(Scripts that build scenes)
□ □ □ □ □
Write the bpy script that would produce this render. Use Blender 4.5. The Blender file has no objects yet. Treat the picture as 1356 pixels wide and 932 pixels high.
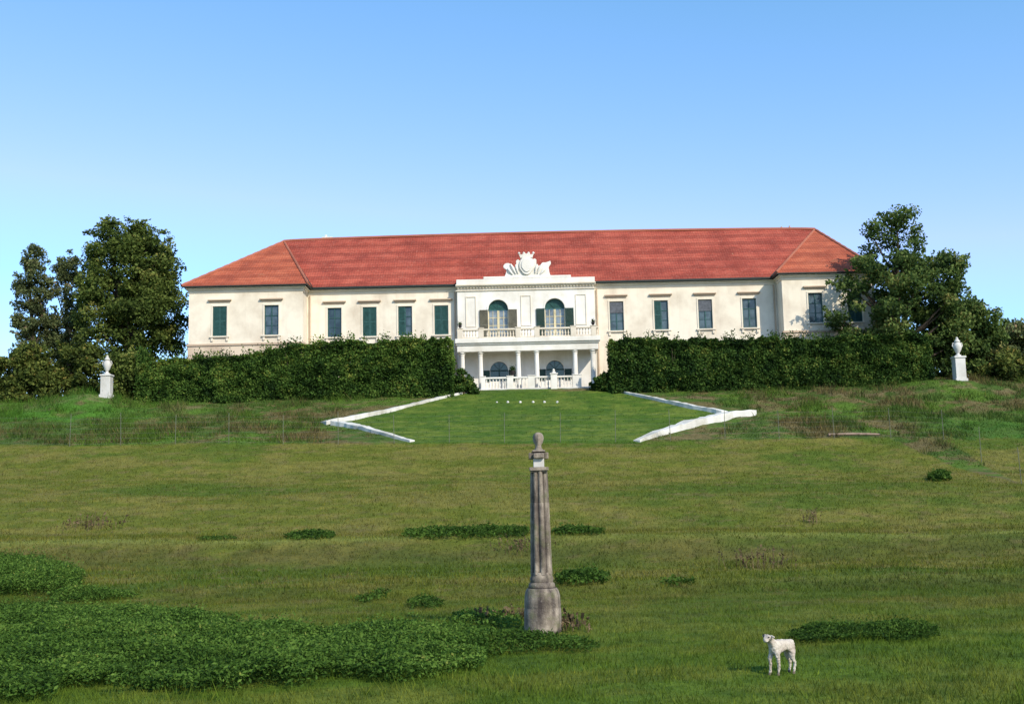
import bpy, math, random
import numpy as np
from mathutils import Vector, Matrix

# ------------------------------------------------------------------ basics
scene = bpy.context.scene
COL = scene.collection
R = math.radians
F = 1500.0
PITCH = math.atan(194/1500.0)
ROLL = R(-1.3)
CAMZ = 2.4
CAM = Vector((0, 0, CAMZ))
ROT = Matrix.Rotation(R(90)+PITCH, 3, 'X') @ Matrix.Rotation(ROLL, 3, 'Z')

def ray(u, v):
    return (ROT @ Vector(((u-678)/F, (466-v)/F, -1))).normalized()
def plane(u, v, Y):
    d = ray(u, v); t = Y/d.y
    return CAM + d*t
def X_(u, v, Y): return plane(u, v, Y).x
def zat(v, Y):                      # height at distance Y of a level seen at v in the middle column
    return CAMZ + Y*math.tan(PITCH+math.atan((466-v)/F))

# ------------------------------------------------------------------ noise
def hash2(ix, iy, s):
    h = (ix*374761393 + iy*668265263 + s*974711) & 0x7fffffff
    h = ((h ^ (h >> 13))*1274126177) & 0x7fffffff
    h = h ^ (h >> 16)
    return (h & 0xffff)/65535.0
def vnoise(x, y, s=0):
    x = np.asarray(x, float); y = np.asarray(y, float)
    ix = np.floor(x).astype(np.int64); iy = np.floor(y).astype(np.int64)
    fx = x-ix; fy = y-iy
    fx = fx*fx*(3-2*fx); fy = fy*fy*(3-2*fy)
    a = hash2(ix, iy, s); b = hash2(ix+1, iy, s); c = hash2(ix, iy+1, s); d = hash2(ix+1, iy+1, s)
    return (a*(1-fx)+b*fx)*(1-fy)+(c*(1-fx)+d*fx)*fy
def fbm(x, y, s=0, o=4):
    t = 0; a = .5; n = 0
    for k in range(o):
        t = t+a*vnoise(np.asarray(x)*2**k, np.asarray(y)*2**k, s+k*17); n += a; a *= .55
    return t/n
def sstep(a, b, x):
    t = np.clip((np.asarray(x, float)-a)/(b-a), 0, 1); return t*t*(3-2*t)

# ------------------------------------------------------------------ terrain
z40 = zat(712, 40)
z88 = zat(520.3, 88)
_py = np.array([-400, -20, 0, 8, 12, 28.6, 29.6, 36.8, 38.4, 39.9, 44.6, 52, 61, 69.6, 70.6, 79, 88, 90.3, 93, 140, 220, 400, 5000])
_pz = np.array([3, 1.5, .85, .15, 0, 0, .17, .30, z40-.42, z40, z40+.10, z40+1.45, zat(628, 61), zat(588, 69.6), zat(587, 70.6)+.22, zat(551, 79), z88, zat(515.5, 90.3), zat(515.5, 90.3)+.05, zat(515.5, 90.3)+.05, z88-1.5, z88-12, -160])
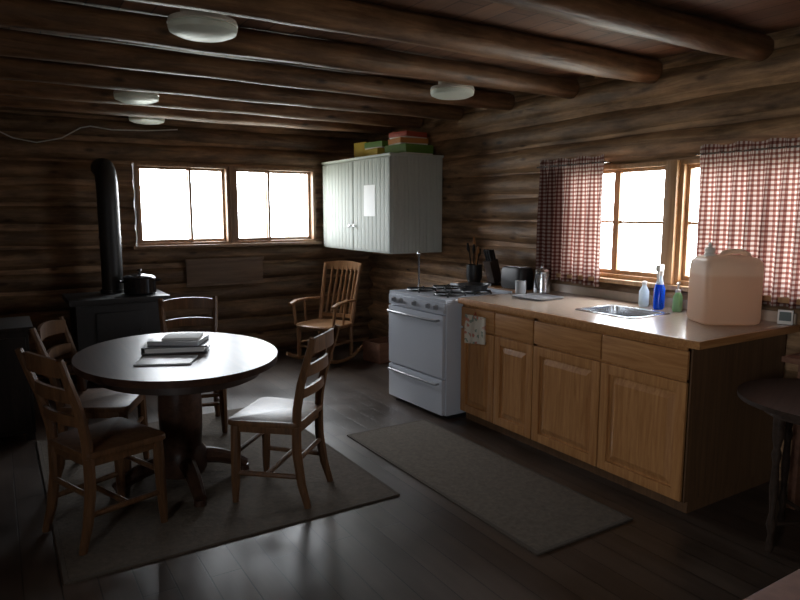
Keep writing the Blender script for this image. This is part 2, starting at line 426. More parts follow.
□ □ □ □ □
Return the material exactly as given, apart from the pictures.

Write the bpy script that would produce this render. Use Blender 4.5. The Blender file has no objects yet. Treat the picture as 1356 pixels wide and 932 pixels high.
import bpy, math, random
import numpy as np
from mathutils import Vector, Matrix

# ------------------------------------------------------------------ basics
scene = bpy.context.scene
COL = scene.collection
R = math.radians
F = 1500.0
PITCH = math.atan(194/1500.0)
ROLL = R(-1.3)
CAMZ = 2.4
CAM = Vector((0, 0, CAMZ))
ROT = Matrix.Rotation(R(90)+PITCH, 3, 'X') @ Matrix.Rotation(ROLL, 3, 'Z')

def ray(u, v):
    return (ROT @ Vector(((u-678)/F, (466-v)/F, -1))).normalized()
def plane(u, v, Y):
    d = ray(u, v); t = Y/d.y
    return CAM + d*t
def X_(u, v, Y): return plane(u, v, Y).x
def zat(v, Y):                      # height at distance Y of a level seen at v in the middle column
    return CAMZ + Y*math.tan(PITCH+math.atan((466-v)/F))

# ------------------------------------------------------------------ noise
def hash2(ix, iy, s):
    h = (ix*374761393 + iy*668265263 + s*974711) & 0x7fffffff
    h = ((h ^ (h >> 13))*1274126177) & 0x7fffffff
    h = h ^ (h >> 16)
    return (h & 0xffff)/65535.0
def vnoise(x, y, s=0):
    x = np.asarray(x, float); y = np.asarray(y, float)
    ix = np.floor(x).astype(np.int64); iy = np.floor(y).astype(np.int64)
    fx = x-ix; fy = y-iy
    fx = fx*fx*(3-2*fx); fy = fy*fy*(3-2*fy)
    a = hash2(ix, iy, s); b = hash2(ix+1, iy, s); c = hash2(ix, iy+1, s); d = hash2(ix+1, iy+1, s)
    return (a*(1-fx)+b*fx)*(1-fy)+(c*(1-fx)+d*fx)*fy
def fbm(x, y, s=0, o=4):
    t = 0; a = .5; n = 0
    for k in range(o):
        t = t+a*vnoise(np.asarray(x)*2**k, np.asarray(y)*2**k, s+k*17); n += a; a *= .55
    return t/n
def sstep(a, b, x):
    t = np.clip((np.asarray(x, float)-a)/(b-a), 0, 1); return t*t*(3-2*t)

# ------------------------------------------------------------------ terrain
z40 = zat(712, 40)
z88 = zat(520.3, 88)
_py = np.array([-400, -20, 0, 8, 12, 28.6, 29.6, 36.8, 38.4, 39.9, 44.6, 52, 61, 69.6, 70.6, 79, 88, 90.3, 93, 140, 220, 400, 5000])
_pz = np.array([3, 1.5, .85, .15, 0, 0, .17, .30, z40-.42, z40, z40+.10, z40+1.45, zat(628, 61), zat(588, 69.6), zat(587, 70.6)+.22, zat(551, 79), z88, zat(515.5, 90.3), zat(515.5, 90.3)+.05, zat(515.5, 90.3)+.05, z88-1.5, z88-12, -160])
Keep writing the Blender script for this image. This is part 2, starting at line 426. More parts follow.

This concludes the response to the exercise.